Константин занял свое место на золотом троне посреди зала собрания в
Никее. Учитывая, что он плохо понимал греческий, можно предположить, что его
роль сводилась лишь к наблюдению за неистовыми гримасами и жестами
выступавших, за интонацией их возбужденных речей. Собрание проходило бурно.
Когда слово взял старый ересиарх Арий, святитель Николай ударил его по лицу,
а затем многие стали выбегать из зала, деланно затыкая пальцами уши, словно
не в силах выносить тех ересей, которые изрекал старик. Поневоле
представляешь себе, как великий император, глубоко обеспокоенный судьбой
своей Империи и твердо решивший покончить с церковными раздорами, склоняется
к переводчикам с вопросом, что же означают все эти крики.
Взгляды, которые возобладали в Никее, нашли свое отражение в Никейском
Символе Веры, формулировки которого были строго троичны, и сам император
поддержал позицию тринитариев. Но впоследствии, когда Афанасий слишком
серьезно взялся за Ария, он изгнал Афанасия из Александрии, а когда
Александрийская церковь отлучила Ария, он заставил вернуть его в лоно
церкви.
Эта дата, 325 год, очень удобна для нашей истории. Это дата первого
всеобщего, Вселенского собора всего христианского мира (на соборе в Арле
была представлена лишь западная его часть). Она знаменует вхождение
западного общества в эпоху христианской церкви и христианства, как они
понимаются в наши дни. На этом первом Вселенском соборе было дано точное
определение христианского вероучения в Никейском Символе Веры.

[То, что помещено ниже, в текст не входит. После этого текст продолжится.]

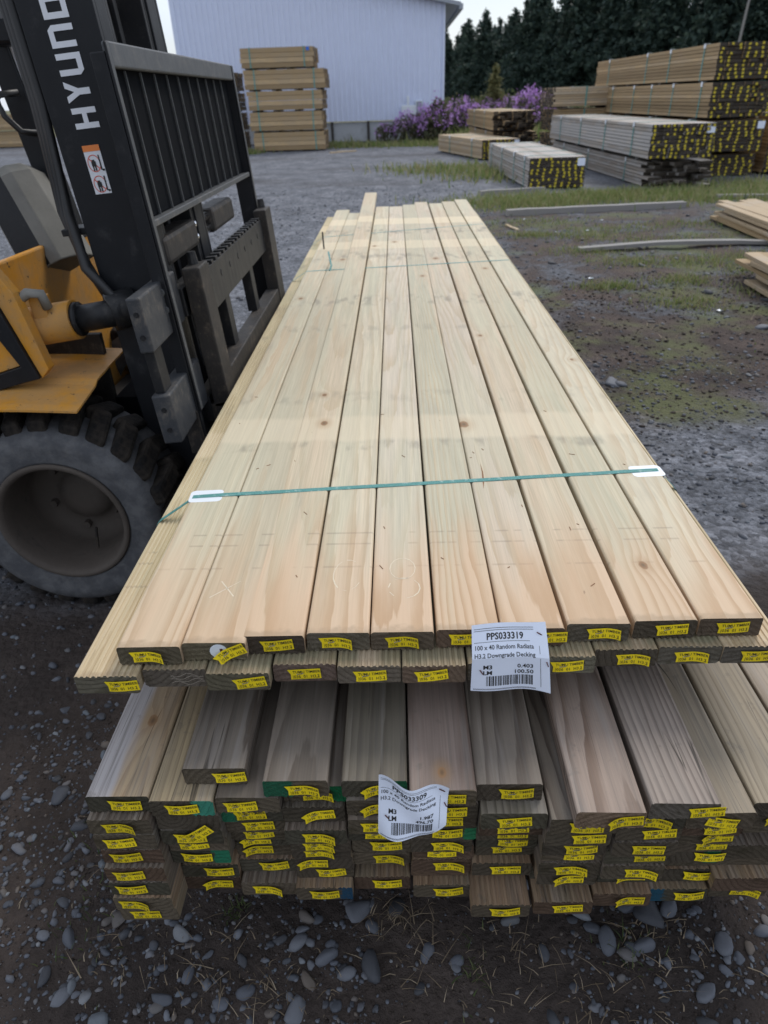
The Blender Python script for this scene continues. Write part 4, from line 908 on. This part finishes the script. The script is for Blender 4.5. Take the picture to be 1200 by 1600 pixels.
t = thing('young_conifer', (5.8, 46, 0), 'small yellowish young conifer standing alone before the dark belt', 'tree'); child('trunk', trunk_mesh(2.5, .05), t); child('crown', conifer_mesh(2.5, 1.0, 'needle2', .14, 22), t)
# bare pale stem among the trees
mb = MB(); mb.tube([(29, 70, 0), (29.3, 70, 7), (30.2, 70, 14)], [.14, .1, .05], 6); tag(mb.build('dead_tree', 'old_board', None), 'pale bare dead stem rising above the topmost pack', 'tree')

def shrub(loc, r_, h, label, group, bloom=.6, n=900):
    t = thing('flowering_shrub', loc, label, 'shrub', group)
    k = int(n * 1.1); a = rng.uniform(0, 6.28, k); rr = r_ * np.sqrt(rng.uniform(0, 1, k)); z = h * rng.uniform(0, 1, k) ** .8
    P = np.stack([np.cos(a) * rr, np.sin(a) * rr, z * (1 - .35 * (rr / r_) ** 2)], 1); V, F = tri_cloud(P, h * .085, 1.2); child('foliage', np_mesh('foliage', V, F, ['leaf']), t)
    k = int(n * bloom / 14); a = rng.uniform(0, 6.28, k); rr = r_ * np.sqrt(rng.uniform(0, 1, k)) * 1.05
    top = np.stack([np.cos(a) * rr, np.sin(a) * rr, h * (1.02 - .4 * (rr / r_) ** 2) * rng.uniform(.62, 1.08, k)], 1)
    P = np.repeat(top, 14, 0) + rng.normal(size=(14 * k, 3)) * np.array([.05, .05, .075]) * h; V, F = tri_cloud(P, h * .06, 1.0); child('blossom', np_mesh('blossom', V, F, ['bloom']), t)
    mb = MB()
    for q in range(7):
        a = random.uniform(0, 6.28); mb.tube([(0, 0, -.05), (math.cos(a) * r_ * .3, math.sin(a) * r_ * .3, h * .4), (math.cos(a) * r_ * .7, math.sin(a) * r_ * .7, h * .85)], [.012, .01, .005], 4)
    o = mb.build('stem', 'bark', None, (0, 0, 0)); o.parent = t
gs = 'purple shrubs at the corner of the shed'
shrub((-.25, 24.2, 0), .34, .55, 'low purple shrub growing before the concrete base of the shed', gs, .35)
shrub((.45, 24.1, 0), .55, .80, 'broad purple shrub below the white vent of the shed', gs, .75)
shrub((1.02, 23.9, 0), .5, .95, 'purple shrub left of the shed corner', gs, .6)
shrub((1.35, 24.3, 0), .35, 1.2, 'tall thin purple shrub at the very corner of the shed', gs, .35)
shrub((1.95, 26.5, 0), .55, .85, 'purple shrub just past the corner of the shed', gs, .7)
shrub((2.55, 26.8, 0), .6, 1.0, 'bright purple shrub before the fence posts', gs, 1.1)
shrub((3.1, 27.2, 0), .5, .85, 'bright purple shrub furthest from the shed corner', gs, 1.0)
gf = 'purple shrubs out in the field'
for i, (x, y, r_, h, lb) in enumerate(((4.2, 48, .9, 1.2, 'hazy purple shrub behind the fence posts'), (5.3, 45, .8, 1.1, 'hazy purple shrub left of the young conifer'), (7.0, 45, 1.0, 1.25, 'purple shrub right of the young conifer'), (8.2, 46, 1.1, 1.45, 'hazy purple shrub behind the bright one'), (4.75, 27.5, .75, 1.35, 'bright purple bush rising behind the three tan packs')  )):
    shrub((x, y, 0), r_, h * .92, lb, gf, 1.0 if y < 30 else .45)
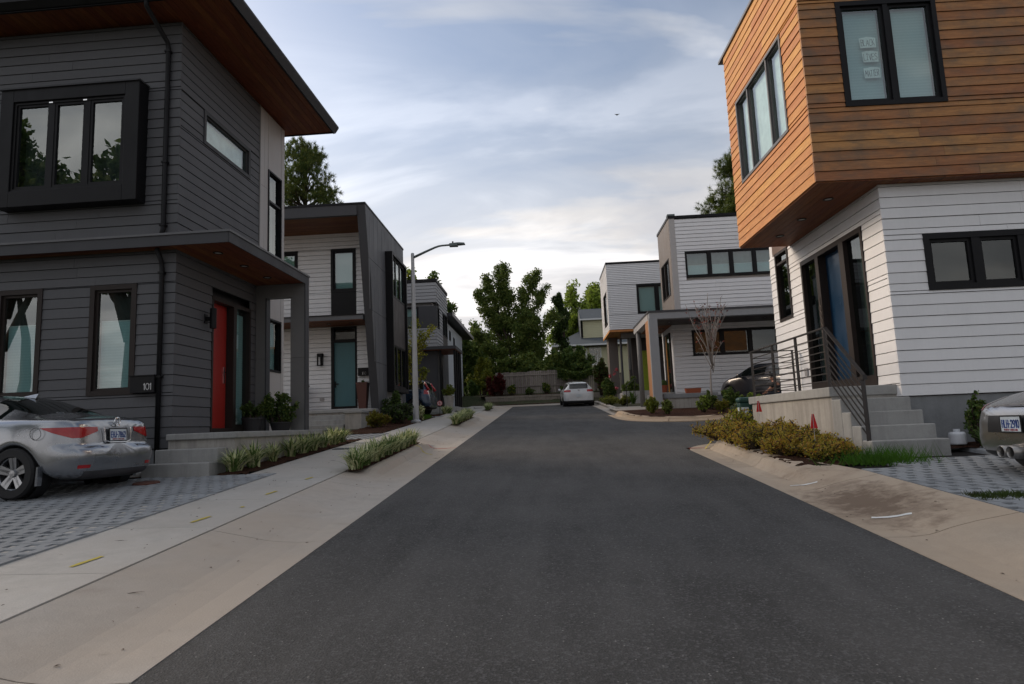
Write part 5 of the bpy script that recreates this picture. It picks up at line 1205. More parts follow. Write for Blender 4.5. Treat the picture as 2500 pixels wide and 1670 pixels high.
SED['takes'] = [('tail_lamp', TAILRED, lambda c, f_: lamp_cond(c, f_) and c.y > 0, .006), ('tail_lamp', TAILRED, lambda c, f_: lamp_cond(c, f_) and c.y < 0, .006),
  ('reflector', TAILRED, lambda c, f_: c.x < -1.9 and .352 < c.z < .395 and .50 < abs(c.y) < .66, .003),
  ('diffuser', simple('dark_grey_plastic', (.05, .05, .055), .5), lambda c, f_: c.x < -1.9 and c.z < .31 and abs(c.y) < .58, .002)]
SILV = carpaint('silver_paint', (.33, .345, .37), .9, .24)
# pose from the near rear wheel and the plate
CARL = (-6.70, 8.48)
def car_place(wx, wy, heading, S, gz):
    c, s = math.cos(heading), math.sin(heading); x, y = S['axles'][0], S['track']+.1
    return (wx-(x*c-y*s), wy-(x*s+y*c), gz)
HL = math.radians(174)
c1 = make_car('silver_saloon', SED, SILV, car_place(-6.82, 8.05, HL, SED, RZ(8.4)+.158), HL)
tag(c1, 'silver saloon car parked nose-in on the paving before the charcoal house', 'car')
pl1 = plate(c1, -2.095, 0, .775, 'EHJ-7862', -.06)
# plate recess edge, emblem, fin, trims
CHR2 = CHROME
rc = MB(); rc.tube([(-2.09, .24, .875), (-2.10, .235, .70), (-2.105, .15, .675), (-2.105, -.15, .675), (-2.10, -.235, .70), (-2.09, -.24, .875)], .007, 6).build('plate_surround', CHR2, c1)
em = MB(); em.tube([(-2.075-.004, .05*math.cos(t*PI/8), .955+.058*math.sin(t*PI/8)) for t in range(17)], .008, 6)
em.tube([(-2.08, .03, .915), (-2.075, .008, 1.0)], .007, 6); em.tube([(-2.08, -.03, .915), (-2.075, -.008, 1.0)], .007, 6); em.tube([(-2.08, .018, .945), (-2.08, -.018, .945)], .005, 6)
em.build('emblem', CHR2, c1)
MB().hexa([(-.78, -.03, 1.335), (-.55, -.012, 1.37), (-.55, .012, 1.37), (-.78, .03, 1.335)], [(-.80, -.006, 1.405), (-.74, -.005, 1.40), (-.74, .005, 1.40), (-.80, .006, 1.405)]).build('aerial_fin', SILV, c1, bevel=.006)
fc = MB().tube([(-1.66+.078*math.cos(t*PI/10), .884+.004*math.sin(t), .815+.078*math.sin(t*PI/10)) for t in range(21)], .0035, 5).build('fuel_flap_line', DARKPL, c1)
for s_ in (1, -1):
    MB().hexa([(-.95, s_*.895, .86), (-.72, s_*.895, .865), (-.72, s_*.925, .865), (-.95, s_*.925, .86)], [(-.95, s_*.895, .885), (-.72, s_*.895, .89), (-.72, s_*.92, .89), (-.95, s_*.92, .885)]).build('door_handle', SILV, c1, bevel=.006)
    MB().hexa([(-1.70, s_*.86, .16), (-1.66, s_*.86, .16), (-1.66, s_*.80, .16), (-1.70, s_*.80, .16)], [(-1.72, s_*.885, .40), (-1.70, s_*.885, .40), (-1.70, s_*.80, .40), (-1.72, s_*.80, .40)]).build('mud_flap', SILV, c1)
bx('window_sticker', PLATE, c1, -1.47, -1.42, .26, .34, 1.105, 1.108).rotation_euler = (0, 0, 0)

# silver sports car on the right
SPO = dict(xs=[-2.05, -1.92, -1.78, -1.66, -1.52, -1.38, -1.24, -1.08, -.9, -.7, -.3, 0, .3, .7, .9, 1.0, 1.12, 1.26, 1.4, 1.54, 1.68, 1.85, 2.0],
  w=[(-2.05, .74), (-1.8, .86), (-1.3, .90), (0, .84), (1.3, .87), (1.8, .78), (2.0, .62)], zb=.17, R=.345, zc=.32, axles=(-1.38, 1.26), wr_=.32, track=.79,
  zs=[(-2.05, .76), (-1.6, .83), (-.6, .84), (.8, .80), (2.0, .58)], zt=[(-2.05, .80), (-1.6, .93), (-1.1, 1.0), (-.4, 1.24), (0, 1.28), (.35, 1.23), (1.05, .86), (1.6, .76), (2.0, .66)],
  g=[(-1.5, 0), (-.6, 1), (.3, 1), (1.1, 0)], wr=[(-1, .5), (0, .52), (1, .6)], re=(.13, .86, .50, .78), fe=(.12, .8, .45, .7), shear=.30, shz=.55, sideglass=[(-.6, .7)], endglass=[(-1.2, -.5), (.35, 1.0)], spokes=5)
SPO['cuts'] = [plane_((0, 0, .46), (0, 0, 1)), plane_((0, 0, .64), (0, 0, 1)), plane_((0, .44, 0), (0, 1, 0)), plane_((0, -.44, 0), (0, 1, 0)), plane_((0, 0, .70), (0, 0, 1)), plane_((0, 0, .775), (0, 0, 1)), plane_((0, 0, .85), (0, 0, 1)), plane_((0, .60, 0), (0, 1, 0)), plane_((0, -.60, 0), (0, 1, 0)), plane_((-1.66, 0, 0), (1, 0, 0)), plane_((0, 0, .26), (0, 0, 1))]
SPO['takes'] = [('plate_recess', DARKPL, lambda c, f_: c.x < -1.9 and .46 < c.z < .64 and abs(c.y) < .44, .002), ('diffuser', DARKPL, lambda c, f_: c.x < -1.9 and c.z < .26 and abs(c.y) < .6, .002)]+[
  (nm, mt, (lambda lo, hi, sg: lambda c, f_: -2.1 < c.x < -1.66 and lo < c.z < hi and c.y*sg > .60)(lo, hi, sg), .004) for sg in (1, -1) for nm, mt, lo, hi in (('tail_lamp', TAILRED, .70, .775), ('indicator', TAILCLR, .775, .85))]
SILV2 = carpaint('silver_paint_warm', (.38, .37, .365), .85, .26)
HRr = math.radians(-2)
c2 = make_car('sports_car', SPO, SILV2, (4.90+2.13*math.cos(HRr), 7.12+2.13*math.sin(HRr), RZ(7.1)+.17), HRr)
tag(c2, 'silver sports car with twin central exhausts parked by the white wall', 'car')
plate(c2, -2.165, .02, .55, 'HLH-2910', 0)
for y in (-.075, .075):
    MB().lathe([(.058, -.07), (.066, -.07), (.066, .1), (.05, .1), (.05, -.06), (.058, -.07)], 18, axis='x').build('exhaust', simple('exhaust_steel', (.30, .29, .28), .35, .9), c2, smooth=True, loc=(-2.2, y, .265)); MB().lathe([(0, .02), (.05, .02)], 14, axis='x').build('exhaust_hole', DARKPL, c2, loc=(-2.2, y, .265))
MB().tube([(-2.0, .78, .705), (-2.06, .6, .722), (-2.09, 0, .73), (-2.06, -.6, .722), (-2.0, -.78, .705)], .005, 5).build('deck_gap', DARKPL, c2)
MB().hexa([(-1.72, -.42, .925), (-1.45, -.4, .972), (-1.45, .4, .972), (-1.72, .42, .925)], [(-1.72, -.42, .935), (-1.45, -.4, .982), (-1.45, .4, .982), (-1.72, .42, .935)]).build('engine_grille', DARKPL, c2)

# hatchbacks and estate shapes
def hatch(L=4.2, H_=1.45, W=.895, rearx=-2.0):
    k = H_/1.45
    return dict(xs=[-2.0, -1.9, -1.78, -1.64, -1.5, -1.36, -1.22, -1.08, -.98, -.6, -.5, 0, .1, .5, .75, .92, 1.02, 1.16, 1.3, 1.44, 1.58, 1.68, 1.85, 2.0],
      w=[(-2.0, .82), (-1.8, .88), (-1.3, W), (0, W), (1.4, .88), (1.85, .8), (2.0, .66)], zb=.21, R=.36, zc=.33, axles=(-1.36, 1.30), wr_=.325, track=.79,
      zs=[(-2.0, .93*k), (-1.6, .95*k), (0, .92*k), (1.3, .9*k), (2.0, .7)], zt=[(-2.0, 1.36*k), (-1.5, 1.43*k), (-.4, 1.47*k), (.3, 1.44*k), (.6, 1.38*k), (1.3, 1.0*k), (1.8, .88*k), (2.0, .78)],
      g=[(-2.0, 1), (.5, 1), (1.3, 0)], wr=[(-2, .52), (-1.2, .57), (0, .6), (.6, .58), (1.3, .7)], re=(.10, .90, .72, .86), fe=(.12, .8, .5, .75), shear=.34, shz=.72, sideglass=[(-1.75, -.6), (-.5, .1), (.1, .75)], endglass=[(.6, 1.25)], spokes=5)
def hatch_rear(S, zl, zh, yi, wz0, wz1, wy, k=1.0):
    S['cuts'] = [plane_((0, 0, z), (0, 0, 1)) for z in (zl, zh, wz0, wz1)]+[plane_((0, s_*y, 0), (0, 1, 0)) for y in (yi, wy) for s_ in (1, -1)]+[plane_((-1.80, 0, 0), (1, 0, 0))]
    S['cuts'].append(plane_((0, 0, .37), (0, 0, 1)))
    S['takes'] = [('bumper_trim', DARKPL, lambda c, f_: c.x < -1.8 and c.z < .37, .002)]+[('tail_lamp', TAILRED, (lambda sg: lambda c, f_: c.x < -1.80 and zl < c.z < zh and c.y*sg > yi)(sg), .004) for sg in (1, -1)]+[('rear_window', CARGLASS, lambda c, f_: c.x < -1.5 and wz0 < c.z < wz1 and abs(c.y) < wy, .003)]
    return S
G = hatch_rear(hatch(), .86, .99, .46, 1.04, 1.34, .52)
WHP_ = carpaint('white_car_paint', (.70, .72, .74), .0, .25)
c3 = make_car('white_hatchback', G, WHP_, (1.86, 39.3, RZ(38.6)+.0), math.radians(92), SLOPE)
tag(c3, 'white hatchback parked facing away at the end of the street', 'car')
plate(c3, -2.10, 0, .66, 'EHJ-7862', 0, frame=False).name = 'number_plate'
for ch in list(c3.children):
    if ch.name.startswith('number_plate'):
        for q in list(ch.children): bpy.data.objects.remove(q)
MB().tube([(-1.99, .05*math.cos(t*PI/8), .93+.05*math.sin(t*PI/8)) for t in range(17)], .007, 5).build('emblem', CHROME, c3)
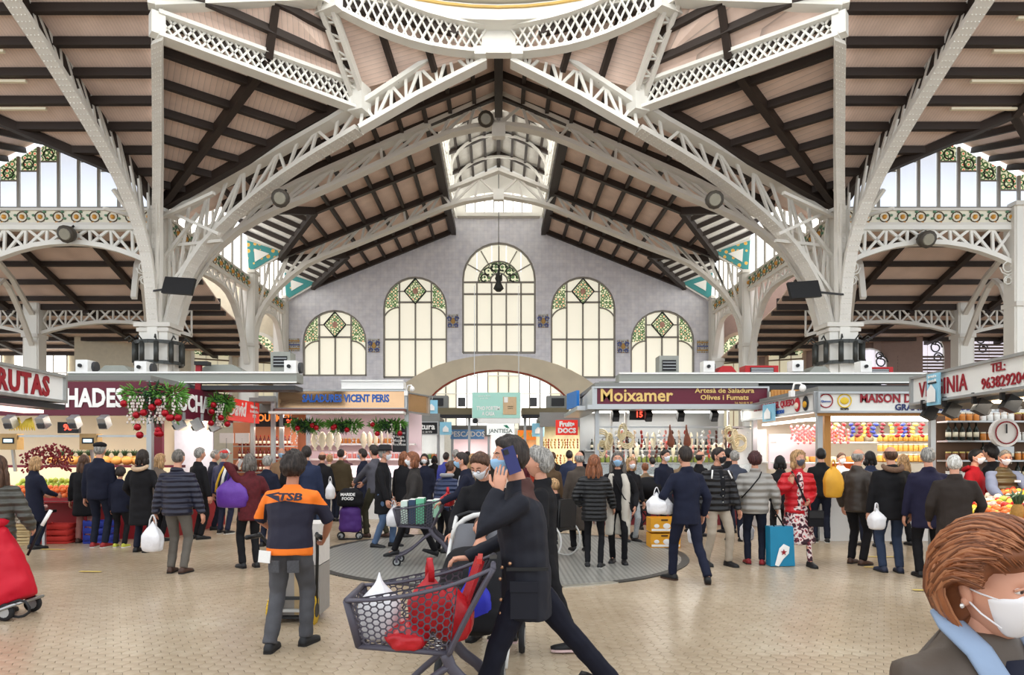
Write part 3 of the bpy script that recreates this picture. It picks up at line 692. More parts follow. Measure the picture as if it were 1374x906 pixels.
def holed(name, mat, outer, holes, y, t, parent=None):
    loops = [[V((x, y, z)) for x, z in outer]] + [[V((x, y, z)) for x, z in h] for h in holes]
    tris = tessellate_polygon(loops); flat = [p for l in loops for p in l]; vs_ = flat + [p + V((0, t, 0)) for p in flat]; fs_ = []
    n = len(flat)
    for a, b_, c_ in tris:
        nr = (flat[b_] - flat[a]).cross(flat[c_] - flat[a])
        fs_.append((a, b_, c_) if nr.y < 0 else (a, c_, b_))
    o_ = 0
    for l in loops:
        for i in range(len(l)): fs_.append((o_ + i, o_ + (i + 1) % len(l), n + o_ + (i + 1) % len(l), n + o_ + i))
        o_ += len(l)
    return mob(name, vs_, fs_, mat, parent)
ZA = wz(475); ARCX, ARCZ, RI, RO = 0.0, wz(600), wx(772), wx(796)
def arcz(x, r, k=.96): return ARCZ + math.sqrt(max(0, r * r - x * x)) * k
innr = [(wx(669) - 4.35, 0.0)] + [(-4.35 * math.cos(math.pi * k / 24), wz(570) + (wz(498) - wz(570)) * math.sin(math.pi * k / 24)) for k in range(25)] + [(4.35, 0.0)]
ws = []
for (a, b_, zt_, zb) in ((620, 719, 325, 475), (514, 600, 371, 508), (739, 826, 371, 508), (406, 492, 416, 505), (846, 932, 416, 505)):
    ws.append((wx(a), wx(b_), wz(zb), wz(zt_)))
holes = [arch_poly(*w_) for w_ in ws]
for i in (1, 2):   # windows cut by the stone arch
    s = -1 if i == 1 else 1
    holes[i] = clip(holes[i], -.52 * -s * -1, -1, 0) if False else holes[i]
    p0 = (s * abs(wx(608)), wz(488)); p1 = (s * abs(wx(560)), wz(510)); dx, dz = p1[0] - p0[0], p1[1] - p0[1]
    nx, nz = dz * (1 if dx < 0 else -1), -dx * (1 if dx < 0 else -1)
    if nz > 0: nx, nz = -nx, -nz
    holes[i] = clip(holes[i], nx, nz, nx * p0[0] + nz * p0[1])
outer = [(-A - .6, 0), (-4.35, 0)] + innr[1:-1] + [(4.35, 0), (A + .6, 0), (A + .6, zr(A + .6) + .05), (2.5, zr(2.5) + .05), (2.5, 15.0)] + [(2.5 * math.cos(math.pi * k / 8), 14.75 + .45 * math.sin(math.pi * k / 8)) for k in range(1, 8)] + [(-2.5, 15.0), (-2.5, zr(2.5) + .05), (-A - .6, zr(A + .6) + .05)]
holed('wall_back', TILEW, outer, holes, DW, .45).__setitem__('kind', 'structure')
wb = bpy.data.objects['wall_back']
# stone arch over the passage
sv = []
for k in range(25):
    a = math.pi * k / 24
    sv.append(((-4.35 * math.cos(a), wz(570) + (wz(498) - wz(570)) * math.sin(a)), (-6.6 * math.cos(a) ** 1 if True else 0, wz(575) + (wz(477) - wz(575)) * math.sin(a))))
sa = thing('stone_arch', 'wide flat beige stone arch over the central passage', 'arch', (0, DW, 0), kind='thing')
for k in range(24):
    (a0, b0), (a1, b1) = sv[k], sv[k + 1]
    prism('voussoir', STONE, [V((a0[0], DW - .18, a0[1])), V((b0[0], DW - .18, b0[1])), V((b1[0], DW - .18, b1[1])), V((a1[0], DW - .18, a1[1]))], (0, 1, 0), .5, sa)
for s in (-1, 1): box('pier', STONE, (s * 5.5, DW + .05, wz(575) / 2), (2.3, .5, wz(575)), sa)
tubeob('red_edge', M('red_edging', (150, 70, 50), .6), [V((x, DW - .19, z)) for (x, z), _ in sv], .05, sa, 6)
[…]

Здесь необходимо остановиться на глубоких различиях между этим
окончательно сложившимся христианством Никеи и учением Иисуса из Назарета.
Все христиане полагают, что последнее полностью содержится в первом, но этот
вопрос вне нашей компетенции. Что совершенно очевидно, так это то, что
учение Иисуса из Назарета было профетическим учением нового типа, берущее
свое начало от еврейских пророков. Оно не было жреческим, оно не имело
освященного храма и алтаря. У него не было ритуалов и церемоний. Его
подношением Богу было "сердце сокрушенное и смиренное". Его единственной
организацией были странствующие проповедники и основной функцией --
распространение учения.
Но полностью оперившееся христианство IV в., хоть оно и сохранило своим
ядром учение Иисуса в Евангелиях, было по сути религией жреческого типа,
знакомого миру уже тысячи лет. Цен-
тральным звеном его тщательно разработанного ритуала был алтарь, а
основным богослужебным действием -- жертвоприношение, или месса, которую
совершал священнослужитель. Оно быстро обрастало разветвленной организацией
дьяконов, священников и епископов.
Но если христианство и приобрело чрезвычайное внешнее сходство с
культами Сераписа, Амона или Бела-Мардука, нам следует помнить, что у его
священнослужителей были существенно новые черты. В христианстве не имелось
изображений Бога, которым приписывали божественное происхождение, как у
жречества прежних времен. Не было, как раньше, главного храма, в котором
обитало божество,-- Бог христиан был везде. У него не было священных мест
или священных рощ. Все его алтари были посвящены невидимой Троице. Даже в
его наиболее архаичных аспектах было в христианстве что-то совершенно новое.
Также нам не следует упускать из виду той роли, которую играл император
в закреплении доминирующего понимания христианства. Не только Никейский
собор, созванный Константином Великим, но и все великие соборы, два в
Константинополе (381 и 533), Эфесский (431) и Халкидон-ский (451) созывались
по настоянию императоров. Совершенно очевидно, что многое в истории
христианства этого периода несет на себе отпечаток личности Константина
Великого в той же мере или даже в большей, чем Иисуса. Константин был, как
мы бы сказали, типичным авторитарным правителем. Последние остатки римского
республиканского устройства исчезли уже во времена Аврелиана и Диоклетиана.
Насколько хватало сил и способностей, он старался, пока еще было время,
перестроить обезумевшую империю, работая без советников, без общественного
мнения и не чувствуя необходимости в такого рода поддержке и контроле.